* GIVEN INSTRUCTION:
Omit all images, then return the remaining material exactly as it stands.

--- WORKING DATA ---

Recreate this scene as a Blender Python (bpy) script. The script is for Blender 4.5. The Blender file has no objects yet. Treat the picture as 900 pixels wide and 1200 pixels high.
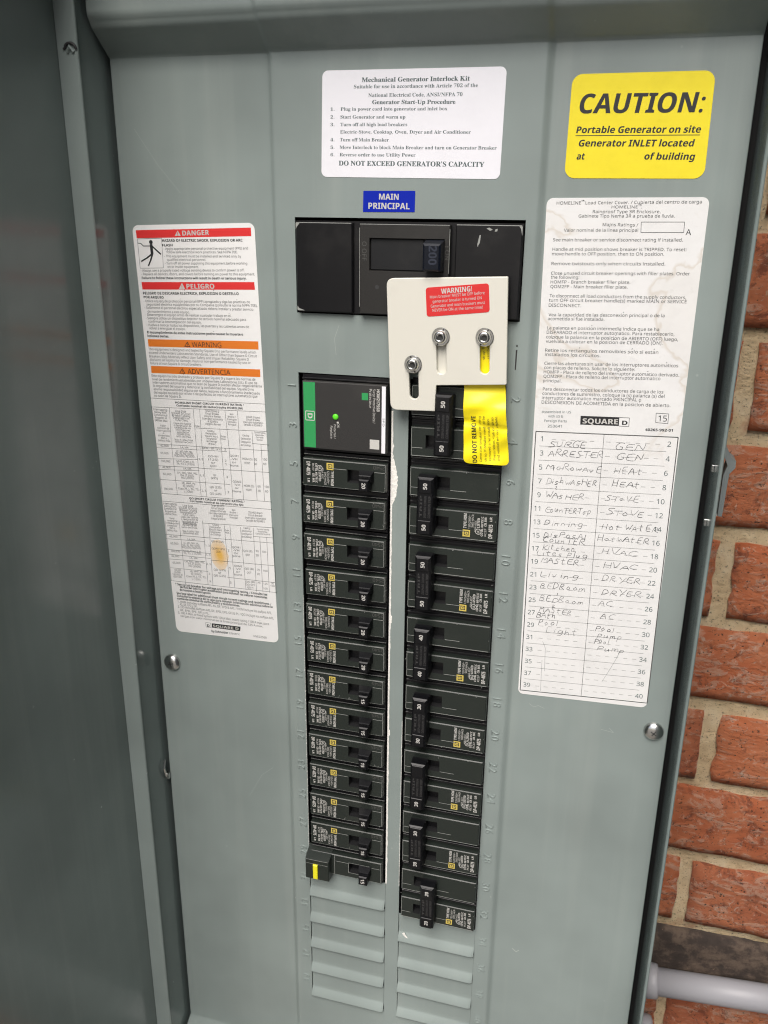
import bpy, math, random
from mathutils import Vector, Matrix, noise
random.seed(7)
S = 0.001
C = bpy.context.scene.collection
sc = bpy.context.scene
# ------------------------------------------------------------------ camera
cam = bpy.data.cameras.new('camera'); co = bpy.data.objects.new('camera', cam); C.objects.link(co)
co.matrix_world = Matrix(((0.96394424, -0.09713353, 0.24774297, 0.19643928),
                          (0.26591132, 0.31615313, -0.91068017, -0.50074471),
                          (0.01013287, 0.94372256, 0.33058289, 0.10389825),
                          (0, 0, 0, 1)))
cam.sensor_fit = 'HORIZONTAL'; cam.sensor_width = 36; cam.lens = 40.479
cam.clip_start = 0.01; cam.clip_end = 200
sc.camera = co
sc.cycles.filter_width = 1.15
sc.cycles.use_denoising = True; sc.cycles.denoiser = 'OPENIMAGEDENOISE'; sc.cycles.denoising_input_passes = 'RGB_ALBEDO'; sc.cycles.denoising_prefilter = 'NONE'; sc.cycles.use_adaptive_sampling = False
sc.cycles.caustics_reflective = False; sc.cycles.caustics_refractive = False; sc.cycles.sample_clamp_indirect = 4
# ------------------------------------------------------------------ light
SUN_EL, SUN_AZ = math.radians(52), math.radians(181)     # azimuth clockwise from +Y seen from above
w = bpy.data.worlds.new('World'); sc.world = w; w.use_nodes = True
nt = w.node_tree; nt.nodes.clear()
sky = nt.nodes.new('ShaderNodeTexSky'); sky.sky_type = 'NISHITA'; sky.sun_disc = False
sky.sun_elevation = SUN_EL; sky.sun_rotation = SUN_AZ; sky.dust_density = 4.0; sky.air_density = 1.0; sky.ozone_density = 1.0
bg = nt.nodes.new('ShaderNodeBackground'); bg.inputs[1].default_value = 0.055
wo = nt.nodes.new('ShaderNodeOutputWorld')
nt.links.new(sky.outputs[0], bg.inputs[0]); nt.links.new(bg.outputs[0], wo.inputs[0])
sl = bpy.data.lights.new('sun', 'SUN'); sl.energy = 1.5; sl.angle = math.radians(40); sl.color = (1, 0.975, 0.945)
so = bpy.data.objects.new('sun', sl); C.objects.link(so)
sd = Vector((math.sin(SUN_AZ)*math.cos(SUN_EL), math.cos(SUN_AZ)*math.cos(SUN_EL), math.sin(SUN_EL)))
so.rotation_euler = sd.to_track_quat('Z', 'Y').to_euler(); so.location = (0, -2, 3)
sc.view_settings.view_transform = 'Standard'; sc.view_settings.look = 'None'
sc.view_settings.exposure = 1.36; sc.view_settings.gamma = 1; sc.view_settings.use_curve_mapping = False
# ------------------------------------------------------------------ materials
def mat(name, col, rough=.5, metal=0., spec=.5, coat=0.):
    m = bpy.data.materials.new(name); m.use_nodes = True
    b = m.node_tree.nodes['Principled BSDF']
    b.inputs['Base Color'].default_value = (*col, 1); b.inputs['Roughness'].default_value = rough
    b.inputs['Metallic'].default_value = metal; b.inputs['Specular IOR Level'].default_value = spec
    b.inputs['Coat Weight'].default_value = coat
    return m
class N:
    def __init__(s, m): s.t = m.node_tree; s.b = s.t.nodes['Principled BSDF']
    def n(s, k, **kw):
        q = s.t.nodes.new(k)
        for a, v in kw.items(): setattr(q, a, v)
        return q
    def l(s, a, b): s.t.links.new(a, b)
    def noise(s, vec, scale, detail=4, rough=.6, dist=0):
        q = s.n('ShaderNodeTexNoise'); q.inputs['Scale'].default_value = scale; q.inputs['Detail'].default_value = detail
        q.inputs['Roughness'].default_value = rough; q.inputs['Distortion'].default_value = dist
        s.l(vec, q.inputs['Vector']); return q.outputs['Fac']
    def ramp(s, f, stops):
        q = s.n('ShaderNodeValToRGB'); e = q.color_ramp.elements
        while len(e) < len(stops): e.new(.5)
        for a, (p, c) in zip(e, stops): a.position = p; a.color = (*c, 1) if len(c) == 3 else c
        s.l(f, q.inputs[0]); return q.outputs[0]
    def mix(s, f, a, b, mode='MIX'):
        q = s.n('ShaderNodeMix', data_type='RGBA', blend_type=mode)
        for i, v in ((0, f), (6, a), (7, b)):
            if hasattr(v, 'links'): s.l(v, q.inputs[i])
            else: q.inputs[i].default_value = v if i == 0 else (*v, 1)
        return q.outputs[2]
    def math(s, op, a, b=0.):
        q = s.n('ShaderNodeMath', operation=op)
        for i, v in ((0, a), (1, b)):
            if hasattr(v, 'links'): s.l(v, q.inputs[i])
            else: q.inputs[i].default_value = v
        return q.outputs[0]
    def bump(s, f, strength, dist):
        q = s.n('ShaderNodeBump'); q.inputs['Strength'].default_value = strength; q.inputs['Distance'].default_value = dist
        s.l(f, q.inputs['Height']); s.l(q.outputs[0], s.b.inputs['Normal']); return q
    def geo(s): return s.n('ShaderNodeNewGeometry').outputs['Position']
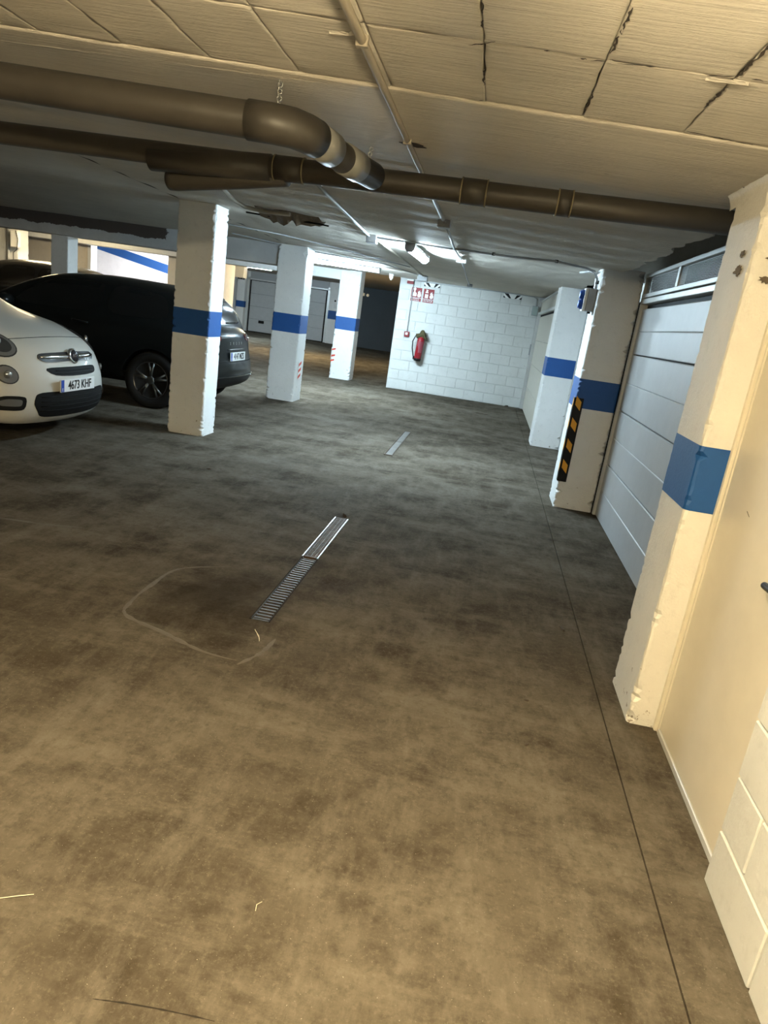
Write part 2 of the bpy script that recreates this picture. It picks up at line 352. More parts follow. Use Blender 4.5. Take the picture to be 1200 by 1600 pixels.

---

* FULL SOLUTION:
Recreate this scene as a Blender Python (bpy) script. The script is for Blender 4.5. The Blender file has no objects yet. Treat the picture as 900 pixels wide and 1200 pixels high.
import bpy, math, random
from mathutils import Vector, Matrix, noise
random.seed(7)
S = 0.001
C = bpy.context.scene.collection
sc = bpy.context.scene
# ------------------------------------------------------------------ camera
cam = bpy.data.cameras.new('camera'); co = bpy.data.objects.new('camera', cam); C.objects.link(co)
co.matrix_world = Matrix(((0.96394424, -0.09713353, 0.24774297, 0.19643928),
                          (0.26591132, 0.31615313, -0.91068017, -0.50074471),
                          (0.01013287, 0.94372256, 0.33058289, 0.10389825),
                          (0, 0, 0, 1)))
cam.sensor_fit = 'HORIZONTAL'; cam.sensor_width = 36; cam.lens = 40.479
cam.clip_start = 0.01; cam.clip_end = 200
sc.camera = co
sc.cycles.filter_width = 1.15
sc.cycles.use_denoising = True; sc.cycles.denoiser = 'OPENIMAGEDENOISE'; sc.cycles.denoising_input_passes = 'RGB_ALBEDO'; sc.cycles.denoising_prefilter = 'NONE'; sc.cycles.use_adaptive_sampling = False
sc.cycles.caustics_reflective = False; sc.cycles.caustics_refractive = False; sc.cycles.sample_clamp_indirect = 4
# ------------------------------------------------------------------ light
SUN_EL, SUN_AZ = math.radians(52), math.radians(181)     # azimuth clockwise from +Y seen from above
w = bpy.data.worlds.new('World'); sc.world = w; w.use_nodes = True
nt = w.node_tree; nt.nodes.clear()
sky = nt.nodes.new('ShaderNodeTexSky'); sky.sky_type = 'NISHITA'; sky.sun_disc = False
sky.sun_elevation = SUN_EL; sky.sun_rotation = SUN_AZ; sky.dust_density = 4.0; sky.air_density = 1.0; sky.ozone_density = 1.0
bg = nt.nodes.new('ShaderNodeBackground'); bg.inputs[1].default_value = 0.055
wo = nt.nodes.new('ShaderNodeOutputWorld')
nt.links.new(sky.outputs[0], bg.inputs[0]); nt.links.new(bg.outputs[0], wo.inputs[0])
sl = bpy.data.lights.new('sun', 'SUN'); sl.energy = 1.5; sl.angle = math.radians(40); sl.color = (1, 0.975, 0.945)
so = bpy.data.objects.new('sun', sl); C.objects.link(so)
sd = Vector((math.sin(SUN_AZ)*math.cos(SUN_EL), math.cos(SUN_AZ)*math.cos(SUN_EL), math.sin(SUN_EL)))
so.rotation_euler = sd.to_track_quat('Z', 'Y').to_euler(); so.location = (0, -2, 3)
sc.view_settings.view_transform = 'Standard'; sc.view_settings.look = 'None'
sc.view_settings.exposure = 1.36; sc.view_settings.gamma = 1; sc.view_settings.use_curve_mapping = False
# ------------------------------------------------------------------ materials
def mat(name, col, rough=.5, metal=0., spec=.5, coat=0.):
    m = bpy.data.materials.new(name); m.use_nodes = True
    b = m.node_tree.nodes['Principled BSDF']
    b.inputs['Base Color'].default_value = (*col, 1); b.inputs['Roughness'].default_value = rough
    b.inputs['Metallic'].default_value = metal; b.inputs['Specular IOR Level'].default_value = spec
    b.inputs['Coat Weight'].default_value = coat
    return m
class N:
    def __init__(s, m): s.t = m.node_tree; s.b = s.t.nodes['Principled BSDF']
    def n(s, k, **kw):
        q = s.t.nodes.new(k)
        for a, v in kw.items(): setattr(q, a, v)
        return q
    def l(s, a, b): s.t.links.new(a, b)
    def noise(s, vec, scale, detail=4, rough=.6, dist=0):
        q = s.n('ShaderNodeTexNoise'); q.inputs['Scale'].default_value = scale; q.inputs['Detail'].default_value = detail
        q.inputs['Roughness'].default_value = rough; q.inputs['Distortion'].default_value = dist
        s.l(vec, q.inputs['Vector']); return q.outputs['Fac']
    def ramp(s, f, stops):
        q = s.n('ShaderNodeValToRGB'); e = q.color_ramp.elements
        while len(e) < len(stops): e.new(.5)
        for a, (p, c) in zip(e, stops): a.position = p; a.color = (*c, 1) if len(c) == 3 else c
        s.l(f, q.inputs[0]); return q.outputs[0]
    def mix(s, f, a, b, mode='MIX'):
        q = s.n('ShaderNodeMix', data_type='RGBA', blend_type=mode)
        for i, v in ((0, f), (6, a), (7, b)):
            if hasattr(v, 'links'): s.l(v, q.inputs[i])
            else: q.inputs[i].default_value = v if i == 0 else (*v, 1)
        return q.outputs[2]
    def math(s, op, a, b=0.):
        q = s.n('ShaderNodeMath', operation=op)
        for i, v in ((0, a), (1, b)):
            if hasattr(v, 'links'): s.l(v, q.inputs[i])
            else: q.inputs[i].default_value = v
        return q.outputs[0]
    def bump(s, f, strength, dist):
        q = s.n('ShaderNodeBump'); q.inputs['Strength'].default_value = strength; q.inputs['Distance'].default_value = dist
        s.l(f, q.inputs['Height']); s.l(q.outputs[0], s.b.inputs['Normal']); return q
    def geo(s): return s.n('ShaderNodeNewGeometry').outputs['Position']
Write part 2 of the bpy script that recreates this picture. It picks up at line 352. More parts follow. Use Blender 4.5. Take the picture to be 1200 by 1600 pixels.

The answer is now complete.